Cherry Road Flower Farm
Tuesday is Flower Day

For the longest time some things in life “just are” – chicken, cheap T-shirts, a job in the Federal Parliament – until one day the backstage curtain is jerked aside and we never look at that thing the same way again.

When I first heard my partner use the phrase “The Poisonous Gift” for cut flowers I did a double take – not flowers?  Not innocent, romantic, beautiful, delicate, fragrant flowers? Surely not.

Despite being around farming most of my life flowers were just flowers – in my mind they just sort of grew semi-wild, bathed in soft focus 70’s light in meadows, where they would be gently plucked by apron-clad florists carrying cane baskets – there was possibly even romantic classical music playing in the background.

The needle was abruptly ripped across my classical record when I learned most of our flowers are air-freighted into Australia from Columbia, Peru and Kenya, and because they aren’t classified as food, there was no limit to the amount of pesticides and herbicides that could be used in growing flowers.
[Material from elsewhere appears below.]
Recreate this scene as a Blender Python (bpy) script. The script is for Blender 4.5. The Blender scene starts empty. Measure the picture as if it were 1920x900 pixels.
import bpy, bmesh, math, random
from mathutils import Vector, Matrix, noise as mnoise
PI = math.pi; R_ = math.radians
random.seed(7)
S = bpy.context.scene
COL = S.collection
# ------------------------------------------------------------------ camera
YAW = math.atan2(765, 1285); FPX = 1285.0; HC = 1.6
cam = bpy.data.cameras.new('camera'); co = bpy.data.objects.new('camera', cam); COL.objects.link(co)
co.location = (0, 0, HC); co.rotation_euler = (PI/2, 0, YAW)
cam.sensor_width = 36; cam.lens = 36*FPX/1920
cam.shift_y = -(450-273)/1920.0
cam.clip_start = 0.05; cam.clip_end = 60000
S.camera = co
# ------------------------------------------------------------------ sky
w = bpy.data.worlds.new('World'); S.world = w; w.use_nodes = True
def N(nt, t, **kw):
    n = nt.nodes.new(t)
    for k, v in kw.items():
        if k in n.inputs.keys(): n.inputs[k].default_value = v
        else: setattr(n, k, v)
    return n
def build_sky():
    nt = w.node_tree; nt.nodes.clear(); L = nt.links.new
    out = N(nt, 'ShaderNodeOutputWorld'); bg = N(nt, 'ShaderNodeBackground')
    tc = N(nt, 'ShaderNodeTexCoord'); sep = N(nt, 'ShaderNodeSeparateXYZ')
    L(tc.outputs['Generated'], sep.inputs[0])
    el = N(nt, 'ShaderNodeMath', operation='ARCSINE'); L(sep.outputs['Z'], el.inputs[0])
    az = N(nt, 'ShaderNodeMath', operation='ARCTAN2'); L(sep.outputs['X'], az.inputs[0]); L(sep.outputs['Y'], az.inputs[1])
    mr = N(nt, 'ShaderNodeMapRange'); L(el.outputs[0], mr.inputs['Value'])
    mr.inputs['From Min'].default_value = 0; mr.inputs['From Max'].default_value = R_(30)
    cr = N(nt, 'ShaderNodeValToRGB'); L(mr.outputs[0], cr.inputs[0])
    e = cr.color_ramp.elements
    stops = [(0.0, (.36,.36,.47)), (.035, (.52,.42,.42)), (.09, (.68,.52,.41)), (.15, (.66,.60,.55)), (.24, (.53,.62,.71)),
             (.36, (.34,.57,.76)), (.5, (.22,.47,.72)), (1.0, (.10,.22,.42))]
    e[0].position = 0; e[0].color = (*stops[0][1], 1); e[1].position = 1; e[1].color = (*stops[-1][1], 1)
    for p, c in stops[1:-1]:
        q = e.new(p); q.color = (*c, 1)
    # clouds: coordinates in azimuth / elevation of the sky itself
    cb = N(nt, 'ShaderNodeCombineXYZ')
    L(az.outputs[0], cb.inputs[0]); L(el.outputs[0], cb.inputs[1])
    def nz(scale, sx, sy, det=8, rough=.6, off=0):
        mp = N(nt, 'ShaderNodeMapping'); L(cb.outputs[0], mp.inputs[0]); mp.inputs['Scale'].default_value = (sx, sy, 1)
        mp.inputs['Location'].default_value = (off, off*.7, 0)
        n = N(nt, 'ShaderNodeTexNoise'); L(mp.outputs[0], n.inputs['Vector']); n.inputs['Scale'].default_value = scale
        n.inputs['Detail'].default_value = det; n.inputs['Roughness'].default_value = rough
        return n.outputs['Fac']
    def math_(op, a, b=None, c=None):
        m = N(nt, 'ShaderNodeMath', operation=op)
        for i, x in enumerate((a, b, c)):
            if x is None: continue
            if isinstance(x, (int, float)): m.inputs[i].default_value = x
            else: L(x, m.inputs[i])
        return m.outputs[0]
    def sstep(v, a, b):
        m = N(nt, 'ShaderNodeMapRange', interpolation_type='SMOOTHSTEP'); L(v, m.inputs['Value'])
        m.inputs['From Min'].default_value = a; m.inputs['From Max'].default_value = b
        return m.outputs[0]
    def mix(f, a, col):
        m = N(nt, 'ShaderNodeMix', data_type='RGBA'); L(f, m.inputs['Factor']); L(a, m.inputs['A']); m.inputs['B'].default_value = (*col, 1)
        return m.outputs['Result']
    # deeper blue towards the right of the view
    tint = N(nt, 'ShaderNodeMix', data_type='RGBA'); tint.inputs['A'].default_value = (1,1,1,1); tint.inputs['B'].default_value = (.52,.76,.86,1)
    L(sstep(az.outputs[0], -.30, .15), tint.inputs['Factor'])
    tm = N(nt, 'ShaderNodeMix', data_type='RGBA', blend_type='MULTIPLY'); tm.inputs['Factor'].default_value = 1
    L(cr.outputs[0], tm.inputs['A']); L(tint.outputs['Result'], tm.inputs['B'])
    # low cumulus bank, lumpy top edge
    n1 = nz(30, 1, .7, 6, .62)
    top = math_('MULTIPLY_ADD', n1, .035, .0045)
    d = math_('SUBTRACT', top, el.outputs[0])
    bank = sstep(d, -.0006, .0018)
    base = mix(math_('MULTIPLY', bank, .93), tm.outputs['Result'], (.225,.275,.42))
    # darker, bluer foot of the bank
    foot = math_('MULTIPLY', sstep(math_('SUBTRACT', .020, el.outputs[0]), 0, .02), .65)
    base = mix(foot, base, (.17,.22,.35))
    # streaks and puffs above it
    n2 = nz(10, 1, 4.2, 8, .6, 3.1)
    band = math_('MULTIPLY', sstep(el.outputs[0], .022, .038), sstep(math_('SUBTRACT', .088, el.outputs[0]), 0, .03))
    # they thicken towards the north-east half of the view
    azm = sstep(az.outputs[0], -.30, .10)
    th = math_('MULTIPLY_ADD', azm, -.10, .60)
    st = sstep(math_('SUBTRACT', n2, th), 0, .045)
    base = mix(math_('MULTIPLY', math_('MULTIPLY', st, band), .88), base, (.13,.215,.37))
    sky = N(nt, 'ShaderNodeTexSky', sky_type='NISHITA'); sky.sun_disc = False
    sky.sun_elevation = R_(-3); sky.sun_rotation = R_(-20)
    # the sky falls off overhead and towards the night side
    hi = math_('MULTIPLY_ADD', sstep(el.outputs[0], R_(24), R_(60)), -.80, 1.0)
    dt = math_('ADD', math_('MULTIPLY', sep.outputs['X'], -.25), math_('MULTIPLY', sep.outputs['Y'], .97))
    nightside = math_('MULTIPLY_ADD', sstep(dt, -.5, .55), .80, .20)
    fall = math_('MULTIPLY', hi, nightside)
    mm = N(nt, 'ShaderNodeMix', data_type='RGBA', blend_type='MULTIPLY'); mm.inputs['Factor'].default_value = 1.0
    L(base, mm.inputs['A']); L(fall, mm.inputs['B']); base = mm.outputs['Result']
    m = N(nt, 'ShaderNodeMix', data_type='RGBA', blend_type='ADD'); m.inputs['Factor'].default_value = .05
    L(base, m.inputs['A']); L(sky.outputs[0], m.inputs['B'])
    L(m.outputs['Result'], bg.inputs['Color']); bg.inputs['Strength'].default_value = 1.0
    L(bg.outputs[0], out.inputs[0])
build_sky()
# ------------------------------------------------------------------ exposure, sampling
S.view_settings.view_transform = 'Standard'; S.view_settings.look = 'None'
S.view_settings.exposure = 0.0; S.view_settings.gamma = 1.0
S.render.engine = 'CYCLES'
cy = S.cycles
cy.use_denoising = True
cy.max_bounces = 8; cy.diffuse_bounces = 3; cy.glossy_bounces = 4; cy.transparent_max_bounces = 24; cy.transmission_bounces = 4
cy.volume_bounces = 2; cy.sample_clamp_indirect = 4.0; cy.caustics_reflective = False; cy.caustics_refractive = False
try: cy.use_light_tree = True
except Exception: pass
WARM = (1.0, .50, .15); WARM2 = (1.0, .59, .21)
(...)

Suddenly picturing my loved ones taking a big sniff of a floral bouquet made me feel simultaneously queasy and uneasy.

Florists and flower farmers, the ones most exposed to dangerous agro-chemicals, have, in the last few years, brought a natural flower farming movement to life in Australia. 

Like organic farming the aim is to work with nature, to celebrate imperfection and difference and create a fair and safe product.

This Tuesday, for the first time Fair Food are selling flowers.

Claire from Cherry Road Flower Farm in Red Hill (that’s her in the pic above) is a regenerative flower farmer growing sprayfree, seasonal bunches of cosmos, zinnias, daffodils, tulips and snapdragons.

Her bunches (also pictured above) come wrapped in recyclable paper and fastened with a compostable sticker and if you leave a  jar out with water in it, we’ll pop your bouquet in it when we deliver your Fair Food order,

⁠⁠This is an important bit – at the moment we’re only delivering Claire’s flowers on Tuesdays.

So choose Tuesday as your delivery day and Claire’s flowers will magically appear “in stock” in the webshop and then on your kitchen table or mantlepiece or loved ones arms.

You can find Claire’s Flowers here

Come sing with Carl 

If you can see yourself singing in an urban market garden with a man who  loves nothing more than getting the music out of himself and everyone around him in the most joyful way possible then you’re in luck!

On the first and third Saturdays of the month between 10-11am, national musical living treasure, Carl Pannuzzo, is leading an informal community choir at Joe’s Market Garden.

Bring your voice, a bag for some local produce and something to calm your wildly beating heart for all the beauty you’re going to be creating. 

And speaking of flowers – you can also pick your own flowers at Joe’s Garden on Saturdays.